Volunteer coordinator Miriam Cummons was putting the finishing touches on some wigs with fellow volunteer Heather Graham. Some were cutting and painting foam armor, which would also be wired with LED lights, while others were building parts of the set. Design director Naomi Davidoff showed off some of her costume sketches and finished costumes, some of which had LED lights sewn into the seams.
“It’s going to be kind of crazy, and all of this is wirelessly controlled,” said Davidoff. “I have no idea how it all works.”
“Electric Pharaoh” costumes will feature 15 sets of LED lights that will be wirelessly controlled and, for parts of the show, synched with the music and video projections that are mapped to different parts of the stage.
“There are programmers involved, people that are really highly technically involved — typically, those people are kind of hard to find,” said Mason Ross, the show’s director. “Not to mention to have so many wireless elements talking to each other and triggering each other. To be honest, you don’t even see that that often in professional theater.”
The BROS, the brainchild of four Goucher College graduates and a common friend, who founder Aran Keating said were “mythologizing their own lives in the most ridiculous ways,” started in 2009 with heavy metal musical “Gründlehämmer.” It has since morphed into a force to be reckoned with, boasting sold-out original productions, appearances at Artscape and other street festivals and self-branded annual parties.

(Photos by Marc Shapiro)
“After ‘Gründlehämmer’ we kind of sat down and realized that we sold out three nights of this show and it probably wasn’t a fluke that we’d come together and rallied this community of people, and really built this community of people around the show,” Dylan Koehler, one of the founders, said. “We’re all here to make something really awesome that’s greater than the sum of its parts.”
For a do-it-yourself theater, the BROS is rich with resources and enthusiasm. Ross, who has been involved in Baltimore’s DIY theater community for about 10 years, said directing the show is “a lot of making sure that all of the tentacles of this many-armed beast know what’s going on.” Between the cast, band, lighting, sound, sets, props, costumes, multimedia and other departments, there are more than 100 volunteers working on the show.
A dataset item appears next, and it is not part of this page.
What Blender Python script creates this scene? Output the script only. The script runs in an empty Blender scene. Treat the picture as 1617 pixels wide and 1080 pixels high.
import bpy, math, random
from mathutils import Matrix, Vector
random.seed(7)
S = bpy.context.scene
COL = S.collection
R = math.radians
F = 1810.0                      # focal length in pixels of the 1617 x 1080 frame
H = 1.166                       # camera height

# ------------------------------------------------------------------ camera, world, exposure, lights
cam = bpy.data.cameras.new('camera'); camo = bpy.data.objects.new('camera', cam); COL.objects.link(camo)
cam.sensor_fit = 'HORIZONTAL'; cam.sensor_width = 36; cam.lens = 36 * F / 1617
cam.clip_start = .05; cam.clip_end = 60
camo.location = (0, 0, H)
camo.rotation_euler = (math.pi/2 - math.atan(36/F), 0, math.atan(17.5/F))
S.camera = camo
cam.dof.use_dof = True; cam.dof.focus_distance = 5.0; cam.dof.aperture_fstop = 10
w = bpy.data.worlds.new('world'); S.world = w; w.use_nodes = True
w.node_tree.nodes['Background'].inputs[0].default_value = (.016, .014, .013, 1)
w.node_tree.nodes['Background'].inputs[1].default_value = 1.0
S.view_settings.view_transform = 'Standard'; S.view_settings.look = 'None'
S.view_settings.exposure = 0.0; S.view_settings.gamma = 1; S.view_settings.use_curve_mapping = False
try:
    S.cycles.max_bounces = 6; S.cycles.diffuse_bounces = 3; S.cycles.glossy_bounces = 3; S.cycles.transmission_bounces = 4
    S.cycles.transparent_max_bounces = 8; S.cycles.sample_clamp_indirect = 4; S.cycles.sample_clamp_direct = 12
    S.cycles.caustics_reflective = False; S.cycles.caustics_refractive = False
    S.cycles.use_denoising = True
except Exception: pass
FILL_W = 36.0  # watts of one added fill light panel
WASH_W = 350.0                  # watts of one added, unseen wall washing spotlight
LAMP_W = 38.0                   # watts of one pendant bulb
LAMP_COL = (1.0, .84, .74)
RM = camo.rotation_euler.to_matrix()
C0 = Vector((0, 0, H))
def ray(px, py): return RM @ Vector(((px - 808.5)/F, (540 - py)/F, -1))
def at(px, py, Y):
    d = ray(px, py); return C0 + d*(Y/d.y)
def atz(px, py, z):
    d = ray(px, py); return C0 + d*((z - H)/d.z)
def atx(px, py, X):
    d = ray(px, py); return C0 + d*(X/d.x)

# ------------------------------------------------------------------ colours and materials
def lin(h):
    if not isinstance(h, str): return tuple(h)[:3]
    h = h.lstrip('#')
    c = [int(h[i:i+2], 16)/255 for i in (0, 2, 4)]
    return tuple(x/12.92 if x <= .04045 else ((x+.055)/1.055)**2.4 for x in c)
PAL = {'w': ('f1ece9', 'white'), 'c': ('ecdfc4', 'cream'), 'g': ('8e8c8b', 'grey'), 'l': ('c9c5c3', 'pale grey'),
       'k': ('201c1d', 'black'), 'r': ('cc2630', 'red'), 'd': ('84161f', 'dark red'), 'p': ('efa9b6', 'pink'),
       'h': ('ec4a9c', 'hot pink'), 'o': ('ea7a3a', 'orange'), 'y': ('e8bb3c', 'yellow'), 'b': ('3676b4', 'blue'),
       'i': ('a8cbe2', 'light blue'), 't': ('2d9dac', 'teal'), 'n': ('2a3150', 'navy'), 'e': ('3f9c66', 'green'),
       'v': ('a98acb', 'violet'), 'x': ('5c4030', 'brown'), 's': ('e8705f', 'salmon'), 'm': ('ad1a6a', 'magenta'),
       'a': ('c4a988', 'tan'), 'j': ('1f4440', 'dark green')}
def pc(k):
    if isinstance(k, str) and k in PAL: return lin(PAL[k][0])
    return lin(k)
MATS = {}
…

“Every show is another way to just be even more ridiculous and awesome, and they do take the camaraderie and the spirit of the company seriously,” Cummons said. “It makes the community really inclusive because they’re always looking for new kind of talent. They’re looking for people who breathe fire or use a loom. It’s any crazy combination of stuff.”
And the talented came out, in large numbers. Both Ross and Erica Patoka, the vocal director, assistant music director and one of the band’s keyboardists, said they had no trouble filling out the cast and band with top-notch performers. It was the first time the BROS held band auditions, which brought in a pool of professional musicians ready to tackle the show’s multi-genre score.
“It’s like the marriage of the best of 1990s electronica from Europe to here, merged with like a smidgen of industrial music, merged with the best of true rock from the 1960s to now,” Patoka said. “If you can’t imagine it, you should see the show.”
Jon Caplan, one of the band’s two guitarists, hadn’t played a BROS production in a few years. He thought with auditions being held, he’d get
a chance to play in some kind of Baltimore all-star band, and he has not been disappointed.
“It’s, like, amazing,” he said, recalling painstakingly long rehearsals for some earlier shows. “I think we could all make the claim to be professional musicians in our personal lives, so we all came in prepared.”
Patoka, who speaks proudly about flunking out of Peabody Conservatory twice — once for piano and once for flute, co-wrote much of the music for “Electric Pharaoh.” And although it was a labor-intensive process, Patoka never regrets spending her evenings outside of work with the BROS.
“The people at my job think I’m nuts. I’m a nurse practitioner by day, or as my mother would say, ‘almost a doctor,’ so that’s my day job — very busy, very crazy, saving lives, whatever,” she said, “and then I get here, and it’s that Jekyll/Hyde existence, I think, that keeps us alive.”
So the BROS have a top-notch band, video projections and LED-lit costumes, but does the depth of story match the intensity of the production? Ross seems to think so.
“I think the job of science fiction is to ask what other moral complications and questions we would have to ask ourselves, given certain advances in technology and society,” he said. “I think that the script does that.”
After the show’s Baltimore run, the BROS hits the road to take the production to Philadelphia and Washington, D.C.
“Everyone’s going to have a party mom, which is going to be like a team captain, to do headcounts and stuff,” said Cummons, who is charged with figuring out how to house and transport about 100 people for the tours. “Everyone is smart, ready to have a good time in safe way.”
“Electric Pharaoh” runs through Oct. 26 at Lithuanian Hall, 851 Hollins St., Baltimore. Tickets range from $20 to $40 and can be purchased at bros.tixato.com/buy.